First, routinely reviewing the operations of any government is a positive exercise. While opposition parties have an opportunity to scrutinize government spending during the “estimates” process each year, it’s always more of a ‘gotcha’ session than it is a cooperative exercise.  An all-party committee could identify potential asset and land sales, services that could be delivered in a more cost-effective manner by non-profit organizations and the private sector, examine public sector salaries and put forward creative policy solutions from other jurisdictions.

Second, as just about anyone who follows politics knows, there are decisions which governments of all stripes are loath to make for partisan reasons. Having an all-party committee agree on such decisions makes implementing them more likely.

Finally, one only needs to review government spending over the last ten years and how sustainable that trend is for the future.

Consider the fact that in 1999, the provincial government’s operating budget was $6.0-billion. For 2008/09 expenditures had risen to $9.8-billion – a 63% increase. Had spending been capped at inflation and population growth, it would have been approximately $7.7-billion for 2008/09. Cumulative savings from such a cap would have reached $8.9-billion over the last decade. That’s enough to pay-off the province’s core debt ($6.4-billion) and have $2.5-billion left over. This does not even include the savings from debt interest costs each year ($262-million for 2008/09 alone).

Critics will rightly point out that some government costs such as fuel and infrastructure costs have surpassed the inflation rate over the same period. However, meeting even half the goal would have saved $4.5-billion.

From a sustainability perspective, take a quick look at where a good portion of our provincial government’s revenues come from. According to budget documents from 1999 and 2008, handouts to Manitoba from other provincial governments increased from 15.9% ($970-million) of total revenue to 20.9% ($2.1-billion). In other words, the provincial government would go bankrupt if it weren’t for the prosperity of other provinces and the cheques they annually cut to our province.

Suddenly it’s easy to see where some of the funds have come from to pay for all the government infrastructure projects (i.e.
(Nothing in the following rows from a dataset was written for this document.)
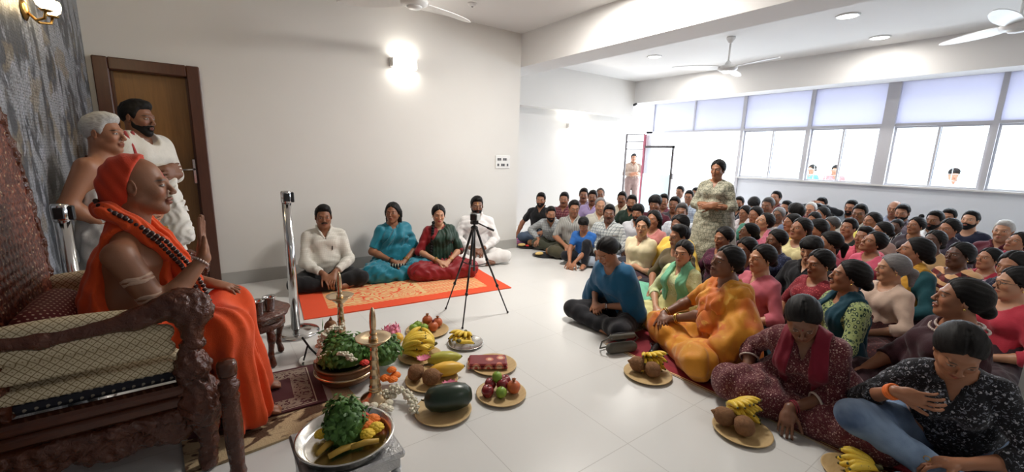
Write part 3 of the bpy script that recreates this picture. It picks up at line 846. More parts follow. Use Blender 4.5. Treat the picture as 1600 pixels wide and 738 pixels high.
for i in range(2, len(YM)-1):
    if i > 6: break
    y1, y0 = YM[i]-.03, YM[i+1]+.03
    if YM[i] == 2.10: y1 = 2.03
    if YM[i+1] == 2.10: y0 = 2.19
    wn += 1; win = struct(empty('window_%d' % wn, (9.04,(y0+y1)/2,1.095)))
    ym = (y0+y1)/2
    for (a, b, dx) in ((y0, ym+.02, 0), (ym-.02, y1, .03)):
        f = MB(); x0, x1 = 9.0+dx, 9.025+dx; t = .028
        f.box((x0,a,1.095),(x1,a+t,2.02)); f.box((x0,b-t,1.095),(x1,b,2.02)); f.box((x0,a+t,1.095),(x1,b-t,1.095+t)); f.box((x0,a+t,2.02-t),(x1,b-t,2.02))
        child(f, 'window_sash', RM['alu'], win)
        child(MB().box((x0+.010,a+t,1.095+t),(x0+.014,b-t,2.02-t)), 'window_glass', RM['glass'], win)
    bars = MB()
    for q in range(1, 9): z = 1.10+q*.102; bars.tube([(9.13,y0,z),(9.13,y1,z)], .004, 6)
    for q in range(5): yy = y0+(y1-y0)*(q+.5)/5; bars.tube([(9.13,yy,1.09),(9.13,yy,2.02)], .004, 6)
    child(bars, 'window_bars', RM['white'], win)
# open doorway with its gate
gate = struct(empty('door_2', (8.9,6.7,0)))
g = MB(); g.box((8.88,6.68,0),(8.93,6.73,1.99)); child(g, 'gate_post', RM['maroonmetal'], gate)
g = MB(); g.box((8.88,5.87,1.67),(8.92,6.68,1.72)); g.box((8.88,5.87,.05),(8.92,5.91,1.72)); g.box((8.88,5.87,.05),(8.92,6.68,.09)); g.box((8.87,5.84,.95),(8.93,5.88,1.08))
child(g, 'gate_frame', RM['darkmetal'], gate)
child(MB().box((8.895,5.91,.09),(8.905,6.68,1.67)), 'gate_glass', RM['glass'], gate)
child(MB().box((8.892,5.91,.09),(8.894,6.68,1.05)), 'gate_panel', plain('pale_blue_sheet', (.58,.70,.76), .5), gate)
g = MB()
for z in (2.0,1.82,1.64): g.tube([(8.95,6.75,z),(8.95,7.30,z)], .012, 8)
g.box((8.93,7.28,.0),(8.97,7.32,2.02)); child(g, 'side_bars', RM['darkmetal'], gate)
g = MB()
for q in range(9): y = 5.55+q*.12; g.tube([(9.2,y,1.3),(9.2,y,2.0)], .006, 6)
child(g, 'outer_grille', RM['white'], gate)

# ---------------------------------------------------------------- lamps, fans, fittings on walls and ceiling
def spot_under(o, power, z=-.03, r=.08, col=DOWN_COL):
    l = bpy.data.lights.new('bulb', 'AREA'); l.shape = 'DISK'; l.size = r*2; l.energy = power; l.color = col
    b = bpy.data.objects.new('bulb', l); COL.objects.link(b); b.parent = o; b.location = (0,0,z)
DL = ['round ceiling downlight nearest the top edge, in the far bay','round ceiling downlight just below and right of the biggest one','round ceiling downlight closest to the long white beam end, left of the fan','round ceiling downlight seen behind the left blade of the ceiling fan']
for i, (x, y, p) in enumerate(DOWNLIGHTS):
    if p == 0: continue
    t = empty('ceiling_light', (x, y, CZ)); tag(t, DL[i] if i < 4 else 'round ceiling downlight over the near floor, outside the picture', 'light', 'recessed ceiling downlights')
    MB().lathe([(.118,0),(.118,-.012),(.104,-.016),(.100,-.006)], 36).build('rim', RM['white'], t)
    MB().lathe([(0,-.0075),(.100,-.0075),(.100,-.0105),(0,-.0105)], 36).build('diffuser', RM['ledglow'], t)
    spot_under(t, p)
for x, y, p in FILL_PANELS:
    t = empty('ceiling_light', (x, y, CZ)); tag(t, 'square fill panel added out of view to brighten the near floor', 'light', 'added fill panels')
    b = MB(); b.box((-.31,-.31,-.02),(.31,-.285,0)); b.box((-.31,.285,-.02),(.31,.31,0)); b.box((-.31,-.285,-.02),(-.285,.285,0)); b.box((.285,-.285,-.02),(.31,.285,0)); b.build('frame', RM['white'], t)
    MB().box((-.285,-.285,-.012),(.285,.285,-.004)).build('diffuser', RM['ledglow'], t)
    l = bpy.data.lights.new('bulb', 'AREA'); l.shape = 'SQUARE'; l.size = .56; l.energy = p; l.color = DOWN_COL; o = bpy.data.objects.new('bulb', l); COL.objects.link(o); o.parent = t; o.location = (0,0,-.016)
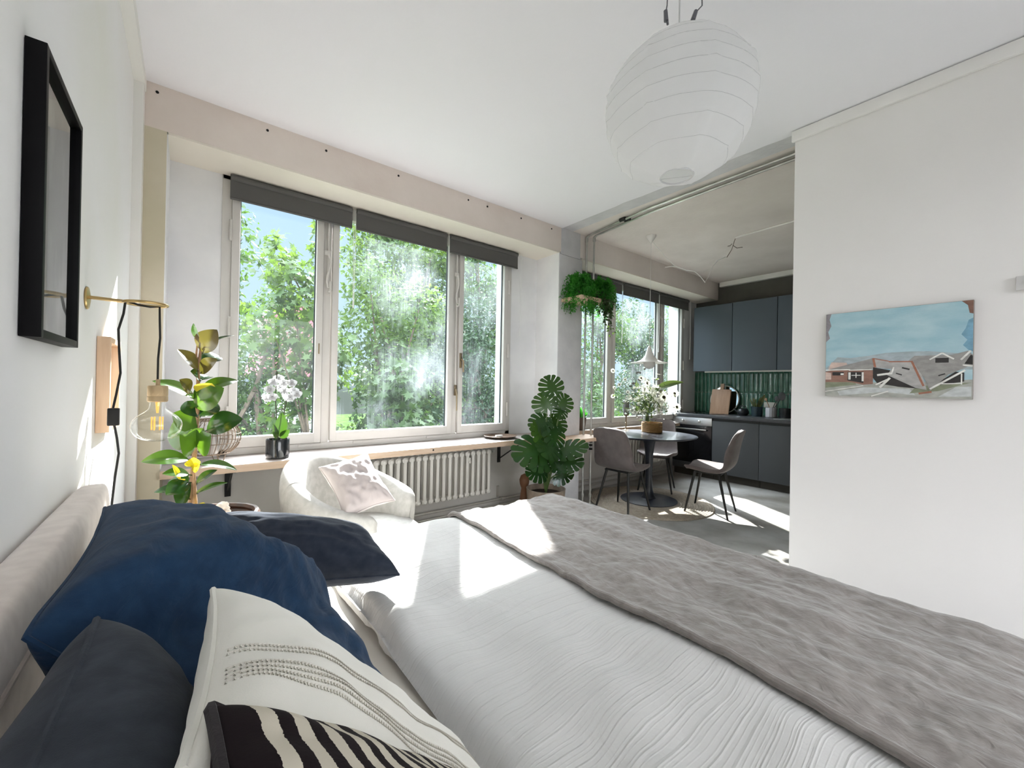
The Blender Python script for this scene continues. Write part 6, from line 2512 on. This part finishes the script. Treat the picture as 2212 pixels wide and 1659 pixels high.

Red River College's expansion, University College of the North, new Winnipeg Regional Health Authority buildings, funding for the MTS Centre, etc.) that have occurred over the past decade in Manitoba.

Clearly, if the current economic slowdown persists and the economies of provinces that keep our provincial government afloat are severely hurt, we too will be in serious trouble. Thankfully, all three parties are open to working together to address the problem. Now we just need it to happen.